The Schadenfreude is so thick you can’t cut it with a chainsaw. Especially redolent are lectures about journalistic standards from publications that give Julian Assange and WikiLeaks their moral imprimatur. They want their readers to believe, based on no evidence, that the tabloid excesses of one publication somehow tarnish thousands of other News Corp. journalists across the world.

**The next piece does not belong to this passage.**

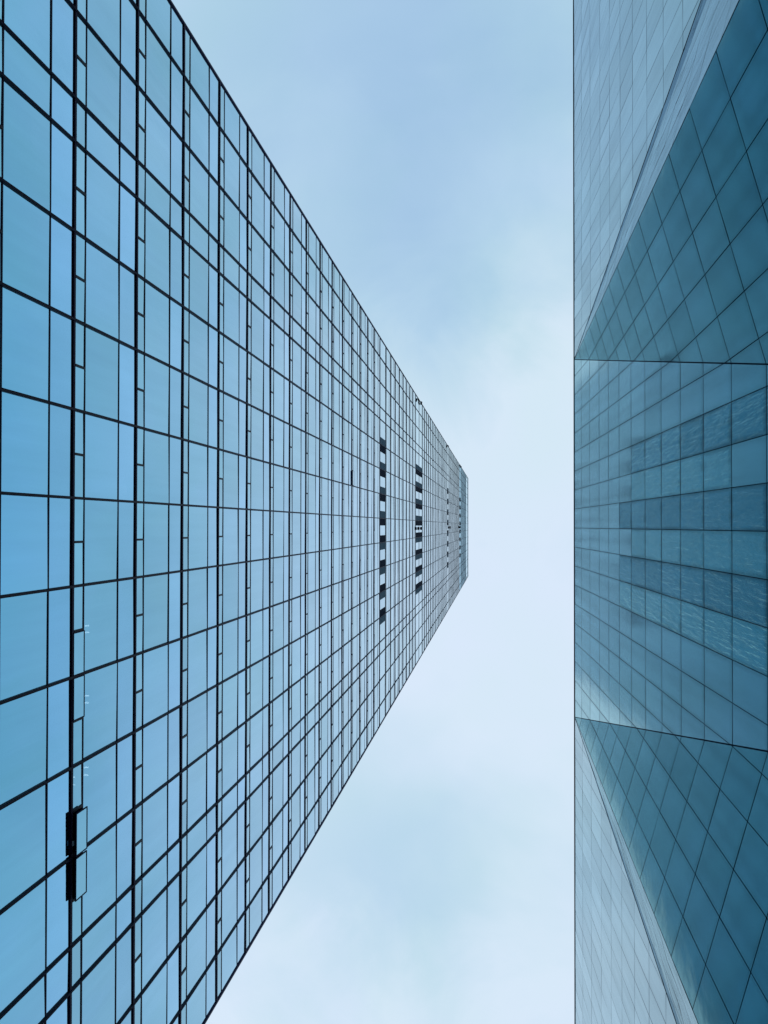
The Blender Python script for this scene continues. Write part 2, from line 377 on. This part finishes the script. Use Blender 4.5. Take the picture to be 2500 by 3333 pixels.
# plant floors: slate and black louver panels either side of a mullion
def plant(z0, z1, rows, ys, hw, glassmat):
    hh = (z1 - z0) / rows; fill = []
    for r in range(rows):
        a, c = z0 + r * hh, z0 + (r + 1) * hh
        for y0, y1 in zip(EDGES[:-1], EDGES[1:]):
            lo = y0 + (hw if any(abs(y0 - q) < 0.05 for q in ys) else 0.02); hi = y1 - (hw if any(abs(y1 - q) < 0.05 for q in ys) else 0.02)
            add(fill, X, lo, hi, a, c, glassmat)
        for q in ys:
            for s in (-1, 1):
                far = (s < 0) == (q < 0)
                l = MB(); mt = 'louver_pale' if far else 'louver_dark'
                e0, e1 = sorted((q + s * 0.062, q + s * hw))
                l.box(X - 0.3, X + 0.012, e0, e1, a + 0.05, c - 0.02, mt)
                k = 7
                for i in range(k):
                    zz = a + 0.2 + (hh - 0.4) * i / (k - 1)
                    l.box(X + 0.012, X + 0.03, e0, e1, zz - 0.03, zz + 0.03, mt)
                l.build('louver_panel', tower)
    mb = MB()
    for ar, p, mt, tn in fill: mb.poly(p, mt, tn)
    mb.build('plant_floor_glazing', tower)
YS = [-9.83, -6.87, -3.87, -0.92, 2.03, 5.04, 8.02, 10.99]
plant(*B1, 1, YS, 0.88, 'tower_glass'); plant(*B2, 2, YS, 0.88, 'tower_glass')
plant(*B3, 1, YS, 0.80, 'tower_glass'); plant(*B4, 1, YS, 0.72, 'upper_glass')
b = MB(); b.box(X - 0.05, X + 0.034, YE0 + 0.07, YE1 - 0.07, 143.95, 144.08, 'transom'); b.build('floor_beam', tower)
# crown screen
b = MB()
for y0, y1 in zip(EDGES[:-1], EDGES[1:]):
    for a, c in ((CROWN + 0.1, CROWN + 11.6), (CROWN + 11.7, TOP - 1.4)):
        b.poly(pane_poly(X, y0 + 0.05, y1 - 0.05, a, c), 'crown_glass', rnd())
b.build('crown_screen', tower)
b = MB(); b.box(X - 0.4, X + 0.06, YE0, YE1, TOP - 1.3, TOP, 'parapet'); b.build('parapet', tower)
b = MB(); b.box(X - 0.03, X + 0.03, YE0 + .1, YE1 - .1, CROWN + 11.6, CROWN + 11.68, 'louver_pale'); b.build('crown_rail', tower)
# floodlights
def flood(y, z, xo, ww=0.5, hh=0.9, tilt=0.0):
    root = MB(); d = 0.22
    c, s = math.cos(tilt), math.sin(tilt)
    n = len(root.v)
    for x in (xo, xo + d):
        for yy in (-ww / 2, ww / 2):
            for zz in (-hh / 2, hh / 2):
                root.v.append((X + x + yy * s, y + yy * c, z + zz))
    for q in ((0, 1, 3, 2), (4, 6, 7, 5), (0, 4, 5, 1), (2, 3, 7, 6), (0, 2, 6, 4), (1, 5, 7, 3)):
        root.f.append(tuple(n + i for i in q)); root.mi.append(root.mat('fixture')); root.t.append(0.5)
    root.box(X - 0.02, X + xo, y - 0.04, y + 0.04, z - 0.04, z + 0.04, 'fixture')
    o = root.build('floodlight', tower)
for z, k in ((140.6, 1.0), (145.6, 1.0)):
    flood(0.45, z, 0.10, 0.55, 1.1)
flood(-22.1, 141.0, 0.10, 0.5, 1.0, 0.25); flood(-22.3, 146.0, 0.10, 0.5, 1.0, -0.15)
flood(-22.35, 226.0, 0.1, 0.5, 1.6, 0.2); flood(0.45, 234, 0.15, 0.7, 2.6)
flood(-22.35, 298.5, 0.1, 0.5, 2.0, 0.2); flood(0.45, 296, 0.12, 0.8, 6)
flood(-22.35, 305.5, 0.1, 0.5, 2.0, -0.2)
# lit ceiling strips seen faintly through the glass of one floor
for y in (3.50, 3.73, 5.93, 6.18, 8.42, 8.68):
    b = MB(); b.box(X - 0.27, X - 0.12, y - 0.02, y + 0.02, 27.74, 27.78, 'lamp'); b.build('ceiling_light', tower)
for y in (8.5, 8.75):
    b = MB(); b.box(X - 0.27, X - 0.14, y - 0.015, y + 0.015, 26.90, 26.93, 'lamp'); b.build('ceiling_light', tower)

# ------------------------------------------------------------------ the faceted building on the right
HR = 57.84; LEAN = 0.05891
S_ = 0.82; ZB = -0.28
def T(p): return EYE + (Vector(p) - EYE) * S_
def px(z): return 5.2 + (HR - z) * LEAN                      # the leaning plane overhangs the street
C1, C2 = (5.207, -11.47), (px(HR) + 0.01, 13.1)              # the two prows at roof level
XG = px(ZB); TIP = 0.85
right = empty('faceted_building', T((XG, TIP, ZB)), 'low teal glass building of folded triangular facets with thin dark joints', 'glass building')
FR = [57.84, 54.75, 51.58, 48.48, 45.80, 43.13] + [43.13 - 2.68 * k for k in range(1, 16)]
FR = [57.84, 54.85, 51.70, 48.60, 45.90, 43.19] + [43.19 - 2.69 * k for k in range(1, 17)]
FR = [z for z in FR if z > 0.8] + [ZB]
FRS = [57.84, 54.60, 51.40, 48.20, 45.45, 42.80, 40.05, 37.35] + [37.35 - 2.69 * k for k in range(1, 14)]
FRS = [z for z in FRS if z > 0.6] + [ZB]
def clip(poly, edge_pts):
    """clip a 2D polygon by a convex region given counter-clockwise"""
    out = poly
    for i in range(len(edge_pts)):
        a, b_ = edge_pts[i], edge_pts[(i + 1) % len(edge_pts)]
        def side(p): return (b_[0] - a[0]) * (p[1] - a[1]) - (b_[1] - a[1]) * (p[0] - a[0])
        new = []
        for j in range(len(out)):
            p, q = out[j], out[(j + 1) % len(out)]
            sp, sq = side(p), side(q)
            if sp >= 0: new.append(p)
            if (sp > 0 > sq) or (sp < 0 < sq):
                k = sp / (sp - sq); new.append((p[0] + (q[0] - p[0]) * k, p[1] + (q[1] - p[1]) * k))
        out = new
        if len(out) < 3: return None
    ar = sum(out[i][0] * out[(i + 1) % len(out)][1] - out[i][1] * out[(i + 1) % len(out)][0] for i in range(len(out))) / 2
    return out if abs(ar) > 0.004 else None
panels = []
G = 0.012; GZ = 0.024
def facet(to3, normal, ss, zz, region, matfn, back=0.016):
    """ss: mullion positions, zz: joint heights, region: convex CCW polygon in (s, z), to3: (s, z) -> point"""
    n = Vector(normal).normalized()
    ss = sorted(ss); zz = sorted(zz)
    G, GZ = (0.009, 0.016) if matfn is outer else (0.012, 0.024)
    for i in range(len(ss) - 1):
        for j in range(len(zz) - 1):
            q = clip([(ss[i] + G, zz[j] + GZ), (ss[i + 1] - G, zz[j] + GZ), (ss[i + 1] - G, zz[j + 1] - GZ), (ss[i] + G, zz[j + 1] - GZ)], region)
            if not q: continue
            mt = matfn(ss[i], zz[j]); tl = 0.006
            a, c = R.uniform(-tl, tl), R.uniform(-tl, tl)
            cs = (ss[i] + ss[i + 1]) / 2; cz = (zz[j] + zz[j + 1]) / 2
            ws = ss[i + 1] - ss[i]; wz = zz[j + 1] - zz[j]
            pts = [T(to3(s, z) + n * (a * (s - cs) / ws + c * (z - cz) / wz)) for s, z in q]
            panels.append((seen_area(pts), pts, mt, rnd(), [((s - ss[i]) / ws, (z - zz[j]) / wz) for s, z in q]))
    mb = MB(); mb.poly([T(to3(s, z) - n * back) for s, z in region], 'joint')
    return mb
# leaning plane
def toP(s, z): return Vector((px(z), s, z))
nP = (-1, 0, -LEAN)
MS = [0.133 + 1.3027 * k for k in range(-36, 37)]
WAVE = {}
def central_mat(s, z):
    k = int(round((s - 0.133) / 1.3027))
    if (k == -3 and z < 38.5) or (k == -1 and z < 41) or (k == 1 and z < 41): return 'wavy_glass'
    if (k == 0 and z < 38.5) or (k == 2 and z < 41) or (k == -2 and 27 < z < 38.5): return 'ripple_glass'
    return 'facet_glass'
smooth = lambda s, z: 'facet_glass'
outer = lambda s, z: 'outer_glass'
wedge = lambda s, z: 'wedge_glass'
mb = facet(toP, nP, MS, FR, [(TIP, ZB), (C2[1], HR), (C1[1], HR)], central_mat); mb.build('facade_backing', right)
GX = 3.39 / 0.254
mb = facet(toP, nP, MS, FRS, [(-46, ZB), (C1[1] - GX, ZB), (C1[1], HR), (-46, HR)], outer); mb.build('facade_backing', right)
mb = facet(toP, nP, MS, FRS, [(C2[1] + GX, ZB), (46, ZB), (46, HR), (C2[1], HR)], outer); mb.build('facade_backing', right)
# upright wedge faces: between the prow edge and the fold with the leaning plane
def wall_between(p, q):
    p, q = Vector((p[0], p[1], 0)), Vector((q[0], q[1], 0)); d = q - p
    return lambda s, z: p + d * ((s - p.y) / (q.y - p.y)) + Vector((0, 0, z)), d.normalized()
def norm_of(d):
    n = Vector((d.y, -d.x, 0)).normalized()
    return -n if n.x > 0 else n
f1, d1 = wall_between(C1, (XG, TIP)); f2, d2 = wall_between(C2, (XG, TIP))
SS = MS + []
mb = facet(f1, norm_of(d1), SS, FR, [(C1[1], ZB), (TIP, ZB), (C1[1], HR)], wedge); mb.build('facade_backing', right)
mb = facet(f2, norm_of(d2), SS, FR, [(TIP, ZB), (C2[1], ZB), (C2[1], HR)], wedge); mb.build('facade_backing', right)
# return faces
f3, d3 = wall_between(C1, (XG, C1[1] - GX)); f4, d4 = wall_between(C2, (XG, C2[1] + GX))
ret = lambda s, z: 'return_glass'
S3 = [C1[1] - 1.31 * k for k in range(0, 12)]; S4 = [C2[1] + 1.31 * k for k in range(0, 12)]
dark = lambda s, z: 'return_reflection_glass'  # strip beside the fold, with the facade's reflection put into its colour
Q = 0.27
y3, y4 = C1[1] - GX, C2[1] + GX
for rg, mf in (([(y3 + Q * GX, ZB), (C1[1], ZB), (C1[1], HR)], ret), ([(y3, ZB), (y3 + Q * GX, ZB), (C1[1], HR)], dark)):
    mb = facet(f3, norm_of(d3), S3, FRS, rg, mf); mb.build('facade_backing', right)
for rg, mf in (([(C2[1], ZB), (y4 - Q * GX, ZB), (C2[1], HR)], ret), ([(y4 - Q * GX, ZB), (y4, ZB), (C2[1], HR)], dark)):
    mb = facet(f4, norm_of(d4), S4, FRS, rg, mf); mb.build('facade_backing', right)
split_build(panels, 'glass_panel', right)
# cover strips along the folds, prows and roof edge
def strip(name, p, q, n, half, d1):
    b = MB(); b.bar(T(p), T(q), n, half, -0.04, d1, 'joint'); b.build(name, right)
strip('fold_strip', (XG, TIP, ZB), (C1[0], C1[1], HR), nP, 0.017, 0.012)
strip('fold_strip', (XG, TIP, ZB), (C2[0], C2[1], HR), nP, 0.017, 0.012)
for c, s_ in ((C1, -1), (C2, 1)):
    strip('prow_strip', (c[0] + 0.01, c[1], ZB), (c[0] + 0.01, c[1], HR), (-1, 0, 0), 0.010, 0.010)
    strip('fold_strip', (XG, c[1] + s_ * GX, ZB), (c[0], c[1], HR), nP, 0.010, 0.010)
def tbox(name, a, b_, mt):
    a, b_ = T(a), T(b_); m_ = MB(); m_.box(a.x, b_.x, a.y, b_.y, max(a.z, 0), b_.z, mt); m_.build(name, right)
tbox('roof_edge', (5.16, -46, HR + 0.005), (5.6, 46, HR + 0.06), 'louver_pale')
tbox('roof', (5.65, -46, HR - 0.4), (40, 46, HR - 0.05), 'stone')
tbox('wall', (XG + 0.3, -46, 0), (40, 46, HR - 0.45), 'backing')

After decades of US and UK politicians cowering at the feet of the Great and Glorious Murdoch, I say revel in the sweet Murdochfreude for as long as you like:

You know the liberating feeling when someone unpopular leaves the room and everyone breathes a sigh of relief before openly discussing how much they dislike them? I don’t. What’s it like? What do people say? I only ever catch the odd whisper as the door shuts behind me. I’d love to hear the full conversation. Fortunately, watching Britain’s politicians queue up to denounce Rupert Murdoch has given me a taste of how such talk might play out.

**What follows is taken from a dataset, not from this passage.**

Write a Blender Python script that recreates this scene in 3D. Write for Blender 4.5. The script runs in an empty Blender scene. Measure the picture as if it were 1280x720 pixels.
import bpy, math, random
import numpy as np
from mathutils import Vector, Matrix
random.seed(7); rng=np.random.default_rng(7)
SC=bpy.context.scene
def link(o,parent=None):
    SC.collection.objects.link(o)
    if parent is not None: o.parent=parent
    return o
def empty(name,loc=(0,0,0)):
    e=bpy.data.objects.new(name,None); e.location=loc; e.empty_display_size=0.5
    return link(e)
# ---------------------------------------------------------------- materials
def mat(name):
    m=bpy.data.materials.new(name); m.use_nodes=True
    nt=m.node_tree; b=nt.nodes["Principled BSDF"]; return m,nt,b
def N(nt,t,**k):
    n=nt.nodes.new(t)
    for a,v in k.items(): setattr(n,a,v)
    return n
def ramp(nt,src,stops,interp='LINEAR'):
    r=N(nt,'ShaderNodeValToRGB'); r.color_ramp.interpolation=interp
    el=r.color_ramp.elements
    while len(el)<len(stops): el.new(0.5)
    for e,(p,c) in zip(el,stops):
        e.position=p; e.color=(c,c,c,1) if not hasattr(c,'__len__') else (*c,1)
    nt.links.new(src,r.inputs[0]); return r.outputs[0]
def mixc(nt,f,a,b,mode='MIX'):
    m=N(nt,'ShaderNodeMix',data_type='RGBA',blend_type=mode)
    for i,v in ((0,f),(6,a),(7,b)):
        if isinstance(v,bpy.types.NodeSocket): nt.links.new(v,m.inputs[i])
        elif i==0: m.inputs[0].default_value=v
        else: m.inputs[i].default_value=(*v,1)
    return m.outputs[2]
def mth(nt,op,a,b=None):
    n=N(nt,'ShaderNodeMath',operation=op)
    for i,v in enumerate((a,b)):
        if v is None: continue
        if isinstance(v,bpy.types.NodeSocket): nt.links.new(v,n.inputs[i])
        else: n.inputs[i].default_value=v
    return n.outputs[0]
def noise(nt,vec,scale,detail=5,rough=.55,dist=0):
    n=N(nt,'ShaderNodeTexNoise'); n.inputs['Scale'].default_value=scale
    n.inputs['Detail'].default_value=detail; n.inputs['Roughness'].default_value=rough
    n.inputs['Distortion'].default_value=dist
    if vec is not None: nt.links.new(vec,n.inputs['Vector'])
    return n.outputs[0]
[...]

A few weeks ago, Murdoch, or rather the more savage tendencies of the press as a whole, represented God. Fear of God isn’t always a bad thing in itself, if it keeps you on the straight and narrow – but politicians behaved like medieval villagers who didn’t just believe in Him, but quaked at the mere suggestion of a glimmer of a whisper of His name. You must never anger God. God wields immense power. God can hear everything you say. You must worship God, and please Him, or He will destroy you. For God controls the sun, which may shine upon you, or singe you to a Kinnock. Soon he will control the entire sky.

This is so awesome, and it needs to get to as many eyeballs as possible (h/t Alex Klein):

Yeah, yeah, he’s primarily a chick flick actor. But I like the guy myself, I’ve even been known to do an impression of him from time to time. I don’t think anyone can do a rueful, self-deprecating laugh better than Hugh Grant can. Nice that he took his civic duty seriously, and it just goes to show you that even elaborate conspiracies can be unraveled by something as simple as wanting to impress to a famous person.